For our guest blog in May, we’re looking forward to an update from AQA. We heard from the exam board last year and they’ll be updating us on recent GCSE, AS and A level developments. 
 
This month we focus on the wonderful piano music of Fryderyk Chopin, whose birthday was on March 1st. Chopin’s piano music, which features on the AQA GCSE syllabus, is perhaps less immediately familiar to students than the music of their favourite pop band, but his influence on other musicians and composers was enormous. Most students will have heard the music of Chopin in one form or another. 

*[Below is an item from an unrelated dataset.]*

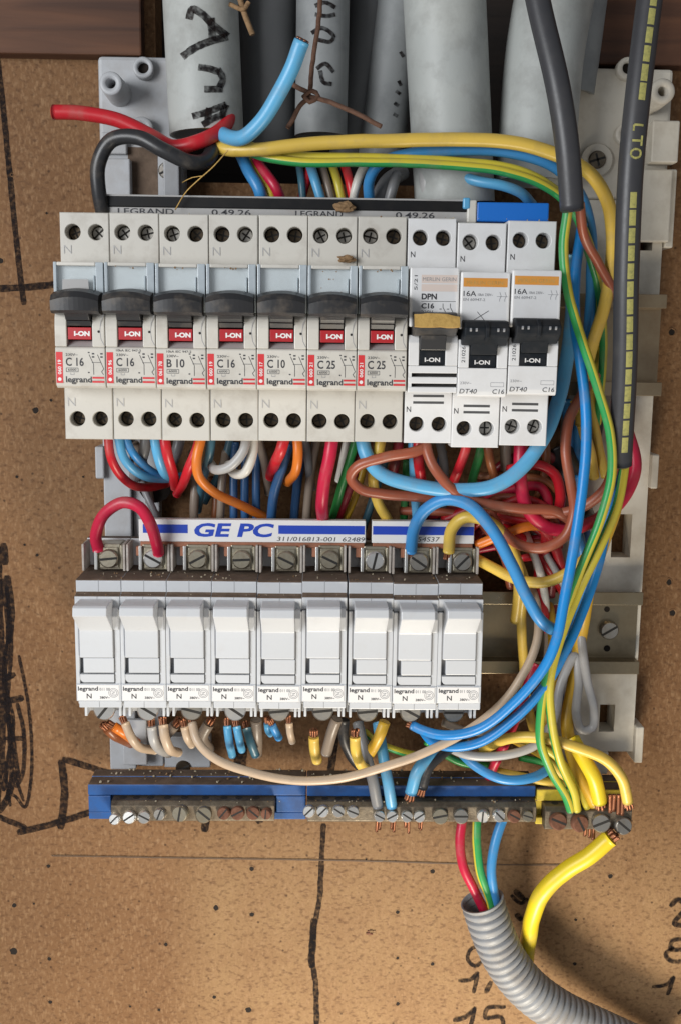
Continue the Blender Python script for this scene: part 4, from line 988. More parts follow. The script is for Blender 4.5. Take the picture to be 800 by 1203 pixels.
# corrugated conduit
pts = [(566, 1058, 27), (577, 1092, 27), (592, 1126, 26), (618, 1160, 25), (655, 1188, 23), (705, 1212, 20), (790, 1250, 16)]
C = spline(px_line(pts), .32); r = 26 * mmpx(C[0]); acc = [0]
for a, c in zip(C, C[1:]): acc.append(acc[-1] + (c - a).length)
per = 3.55
def rad(i, q): 
    u = (acc[i] / per) % 1; return q * (1 + .012 * noise.noise(Vector((i * .006, 3, 1)))) * (1 - (.115 + .02 * noise.noise(Vector((i * .02, 8, 1)))) * (0.5 - 0.5 * math.cos(2 * math.pi * u)) ** 3)
mb = MB(); n = 32; F = frames(C); vs = []
for i, (p, t_, a, b_) in enumerate(F):
    for j in range(n): an = 2 * math.pi * j / n; vs.append(p + (a * math.cos(an) + b_ * math.sin(an)) * rad(i, r))
k = len(F); mb.add(vs, [(i * n + j, (i + 1) * n + j, (i + 1) * n + (j + 1) % n, i * n + (j + 1) % n) for i in range(k - 1) for j in range(n)], 0, True)
p, t_, a, b_ = F[0]; ra = rad(0, r)
ring = lambda q, d: [p + t_ * d + (a * math.cos(2 * math.pi * j / n) + b_ * math.sin(2 * math.pi * j / n)) * q for j in range(n)]
mb.add(ring(ra, 0) + ring(ra - .8, 0) + ring(ra - .9, 14), [(q * n + j, q * n + (j + 1) % n, (q + 1) * n + (j + 1) % n, (q + 1) * n + j) for q in range(2) for j in range(n)], 0, True)
mb.add(ring(ra - .9, 14), [list(range(n))], 1)
co = tag(mb.build('corrugated_conduit', ['conduit', 'gap'], origin=C[0]), 'grey corrugated conduit curving away over the chipboard at the bottom', 'conduit')

# rusty tie wire
tw = MB()
for pts in ([(376, -40, 50), (375, 20, 49), (369, 60, 50), (364, 108, 51)], [(364, 110, 51), (350, 102, 50), (342, 97, 48)], [(366, 112, 51), (352, 124, 52), (345, 138, 52), (338, 150, 52)], [(364, 113, 52), (392, 121, 54), (420, 133, 56), (447, 148, 58)], [(356, 114, 52), (366, 106, 53), (374, 112, 53), (364, 119, 53), (357, 112, 52)]):
    C = spline(px_line(pts), 1.2); sd = random.random() * 9
    tube(tw, [c + Vector((noise.noise(Vector((i * .4, sd, 0))), 0, noise.noise(Vector((i * .4, sd, 4))))) * .3 for i, c in enumerate(C)], .85, 9)
tag(tw.build('tie_wire', 'tie', origin=at(366, 112, 51)), 'rusty twisted tie wire with four arms in front of the slim grey pipe', 'wire')
mb = MB(); C = spline(px_line([(280, -10, 46), (287, 14, 46), (293, 30, 47), (297, 40, 47)]), 1); tube(mb, C, 1.0, 8); tube(mb, spline(px_line([(270, 4, 46), (286, 10, 47), (292, 2, 46)]), 1), .8, 8)
tag(mb.build('tie_wire', 'crumb', origin=C[0]), 'pale twist of string hanging beside the pipe with handwriting', 'string')

# ================================================================== WIRES
GY = (10, 190)
G = 'loose wires of the board'
def gy(label, d, pts, stripe=GY, **k): return wire('earth_wire', label, 'gyyellow', d, pts, stripe=stripe, group='green and yellow wires', **k)
# --- top
wire('red_wire', 'thick red wire poking out past the frame, above the looped black wire', 'red', 18, [(62, 131, 46), (100, 133, 46), (140, 141, 46), (178, 158, 46), (205, 171, 47), (236, 164, 48), (262, 150, 42), (272, 130, 34)], group=G)
wire('black_wire', 'thick black wire looping in front of the red one down to the busbar', 'black', 19, [(121, 252, 46), (115, 222, 49), (115, 190, 51), (130, 164, 53), (160, 161, 55), (192, 176, 56), (222, 189, 54), (240, 188, 50), (250, 175, 44), (252, 155, 32)], group=G)
wire('blue_wire', 'thick light blue wire cut off in mid air in front of the pipes', 'sky', 19, [(355, 48, 66), (344, 78, 64), (326, 112, 60), (306, 142, 56), (285, 160, 52), (265, 158, 46), (252, 146, 34)], 's', group=G, elen=.8)
wire('yellow_wire', 'thick yellow wire running right across the top in front of the pipes', 'yellow', 17, [(246, 160, 38), (262, 174, 44), (300, 175, 48), (370, 168, 50), (450, 165, 52), (530, 163, 53), (600, 167, 54), (650, 180, 54), (690, 200, 52), (712, 232, 50), (720, 280, 46), (712, 350, 40), (690, 430, 30), (682, 500, 26)], group=G)
gy('green and yellow wire running across the top under the thick yellow wire', 11, [(290, 176, 38), (310, 184, 44), (350, 190, 47), (430, 190, 49), (520, 193, 50), (590, 201, 51), (640, 219, 50), (672, 246, 46), (690, 290, 40), (704, 340, 32), (708, 410, 26), (704, 480, 20), (700, 540, 16)], stripe=(30, 150))
gy('second green and yellow wire crossing the top, lying just below the first', 11, [(296, 172, 35), (320, 181, 41), (370, 184, 44), (450, 185, 46), (540, 190, 47), (610, 200, 48), (656, 226, 46), (682, 262, 40), (698, 310, 34), (702, 380, 26), (696, 460, 18), (692, 540, 14)], stripe=(60, 130))
wire('blue_wire', 'blue wire bending up from the busbar under the thick yellow wire', 'midblue', 14, [(434, 236, 34), (434, 212, 38), (446, 192, 42), (480, 180, 45), (540, 175, 47), (600, 178, 49), (646, 192, 49), (678, 222, 44), (694, 270, 36), (694, 330, 30), (690, 410, 26), (680, 490, 22), (678, 560, 18)], group=G)
wire('blue_wire', 'light blue wire sagging above the taped busbar end', 'sky', 13, [(535, 205, 36), (560, 212, 41), (590, 217, 43), (612, 226, 41), (625, 240, 34)], group=G)
for c, lab, d, pts in (('midblue', 'short blue wire entering the busbar beside the first pipe end', 15, [(280, 175, 32), (292, 200, 38), (305, 222, 40), (310, 245, 36)]),
                       ('crimson', 'short crimson wire entering the busbar between blue and yellow', 13, [(300, 188, 34), (312, 203, 38), (324, 220, 40), (332, 240, 36)]),
                       ('gyyellow', 'short thin yellow wire entering the busbar between blue and crimson', 8, [(292, 184, 33), (305, 205, 37), (318, 226, 38), (322, 245, 36)]),
                       ('teal', 'short dull blue wire under the slim grey pipe', 9, [(352, 196, 28), (354, 212, 32), (356, 240, 32)]), ('red', 'short red wire under the slim grey pipe', 11, [(366, 190, 26), (360, 212, 30), (352, 240, 30)]),
                       ('sky', 'short light blue wire under the slim grey pipe', 12, [(364, 192, 30), (370, 212, 34), (378, 240, 34)]), ('taupe', 'short taupe wire beside the light blue one under the pipes', 10, [(378, 194, 28), (384, 214, 32), (390, 240, 32)]),
                       ('gyyellow', 'short yellow wire between taupe and red under the pipes', 11, [(390, 194, 28), (396, 212, 31), (402, 240, 31)]), ('red', 'short red wire between the yellow and the cream under the pipes', 11, [(405, 194, 28), (410, 212, 31), (416, 240, 31)]),
                       ('white', 'short cream wire hooked over beside the blue bend', 11, [(428, 196, 30), (422, 208, 33), (416, 228, 32), (414, 242, 30)]), ('green', 'short green wire stub above the taped busbar end', 14, [(520, 200, 30), (527, 212, 34), (536, 226, 34), (542, 240, 30)]),
                       ('grey', 'grey wire stub under the big pale pipe', 13, [(466, 205, 30), (462, 218, 33), (456, 240, 32)]), ('ltgrey', 'pale stripped sheath under the big pale pipe', 22, [(500, 196, 30), (502, 214, 32), (506, 242, 30)]), ('grey', 'dull grey sheath beside the blue bend under the pipes', 20, [(474, 200, 24), (452, 216, 28), (440, 242, 28)])):
    wire({'midblue': 'blue', 'sky': 'blue', 'teal': 'blue', 'crimson': 'red', 'taupe': 'grey', 'ltgrey': 'grey', 'gyyellow': 'yellow'}.get(c, c) + '_wire', lab, c, d, pts, group='short wires at the busbar')

# --- right side runs
wire('blue_wire', 'bright blue wire running down in front of everything to the last fuse carrier', 'blue', 13, [(684, 262, 44), (676, 320, 48), (676, 380, 52), (683, 430, 56), (689, 490, 58), (686, 560, 60), (676, 630, 61), (664, 700, 61), (654, 750, 60), (636, 790, 57), (600, 830, 52), (560, 858, 47), (520, 864, 44), (496, 858, 41), (484, 852, 39)], 'e', group=G, elen=2)
wire('blue_wire', 'second bright blue wire sweeping beneath the first to the same fuse screw', 'blue', 12, [(728, 548, 48), (716, 600, 46), (704, 660, 46), (688, 710, 48), (668, 756, 50), (640, 806, 49), (605, 844, 46), (565, 872, 43), (530, 878, 41), (508, 872, 39), (494, 856, 37)], 'e', group=G, elen=2)
wire('blue_wire', 'thick light blue wire sweeping under the breakers from the row end', 'sky', 18, [(668, 300, 30), (672, 360, 32), (664, 430, 36), (646, 500, 44), (618, 544, 48), (580, 570, 48), (530, 575, 46), (480, 568, 45), (446, 556, 44), (430, 534, 43), (424, 505, 40)], group=G)
wire('blue_wire', 'thick blue wire arching out of the eighth fuse carrier', 'midblue', 15.5, [(482, 648, 34), (486, 622, 38), (500, 599, 42), (524, 587, 46), (552, 594, 49), (578, 622, 51), (600, 662, 52), (620, 704, 52), (640, 734, 50), (662, 742, 44), (676, 730, 36)], 's', group=G)
wire('yellow_wire', 'yellow wire arching out of the last fuse carrier', 'yellow', 15, [(526, 648, 34), (530, 622, 37), (546, 608, 40), (572, 612, 41), (592, 630, 40), (606, 660, 38), (610, 690, 32), (606, 730, 26)], 's', group=G)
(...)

Fryderyk (or Frédéric) Chopin was born in March 1810 in Zelazowa Wola, about 30 miles from Warsaw, Poland. He was just 39 years old when he died, but had established himself as a leading expert on the piano as a composer, teacher and performer. 
 
Chopin’s entire body of work focuses on the piano. All his compositions include the piano, and many of his works are for solo piano. In fact, Chopin is the only great composer whose work all involves the piano – He didn’t write any symphonies, operas or choral music, and he produced only a small number of pieces compositions that involve other instruments. He wrote around 200 works, 169 of which are for solo piano! 
 
Chopin was hugely influential in the development of modern piano technique and style. He was the first composer to overcome the percussive nature of the physical instrument and produce truly lyrical sounds. He created new colours, harmonies and means of expression, exploiting every facet in the new developments in piano construction. The seven-octave keyboard opened up new musical possibilities and the improved mechanism aided virtuoso techniques. But more than this, Chopin possessed a poetic touch that makes his compositions unique. His influence on harmony was monumental, with composers including Wagner following his ideas. 
Chopin’s connection with the piano was particularly important for his compositions. He is the first composer to write purely in terms of what the piano could do, with no attempt to echo the sounds of the choir or orchestra. His inspiration, unlike that of composers such as Franz Liszt and Robert Schumann, never came from paintings or literature. 
 
Chopin’s performances of his own works were often slightly different from the written versions, suggesting that composition and improvisation were linked in his creative process. Many of his compositions were linked to his teaching, with a number of works composed for and dedicated to his students, or written for friends, including Liszt. 
Whether or not Chopin can be credited with bringing Nationalism to music, it is true that Polish tradition influenced his work. The musical forms he used, alongside the modes and rhythms, demonstrate his Polish heritage. Other influences came from time spent in Vienna and Paris, and other master composers including Mozart, Field, Paganini and Bellini. 
 
Chopin spent time with a number of key composers of the Romantic period including Liszt, Berlioz, Schumann and Mendelssohn. He travelled around Europe, like most of his contemporaries, touring England and Scotland in 1848. 
 
A master of piano music, most of his works were written for the smaller piano forms: Ballades, Études, Mazurkas, Nocturnes, Polonaises , Preludes and Waltzes. He was a master of the miniature, and many music historians accept his piano writing technique as a model. 
 
Chopin is perhaps best known for his Mazurkas and Polonaises. Both are Polish dances, reflecting the composer’s roots. He also developed the Nocturne. The term nocturne was first used to describe a piece of music by the Irish pianist and composer John Field in 1814, but Chopin, in the words of critic James Huneker, “invested it with an elegance and depth of meaning which had never been given to it before”. 
The Mazurka became the national dance of Poland in the later 18th and early 19th Century, developing into a highly stylised dance piece. Chopin drew on the traditional rural Mazurka in his piano pieces, retaining the energy of the style while adapting it into a sophisticated art form, which it retained in European music. 
 
Chopin’s Polonaises were written after the November 1830 Warsaw Uprising, when Chopin was living in France. The dance had long been out of fashion, but he perhaps used the form as a symbol of Poland. He used the familiar rhythmic and melodic formulae of the traditional Polonaise, keeping many of the dance elements even though the works were for the concert hall rather than the ballroom. 
Chopin’s dances were written for concert performances and have been described as dances for the soul, not the body. 
 
Chopin’s piano works keep his music near the top of recording sales even today. 
 
His music also frequently appears in popular culture, as integral and familiar as the most famous Beatles song. From 1945, Perry Como’s song Till the End of Time is based on Chopin’s Heroic Polonaise, and Barry Manilow’s Could it Be Magic is based on the C Minor Prelude of Opus 28. Alicia Keys’ album As I Am opens with an adaptation of the Nocturne in C sharp Minor No. 20, and the Raindrop Prelude was used in a commercial for the video game Halo 3.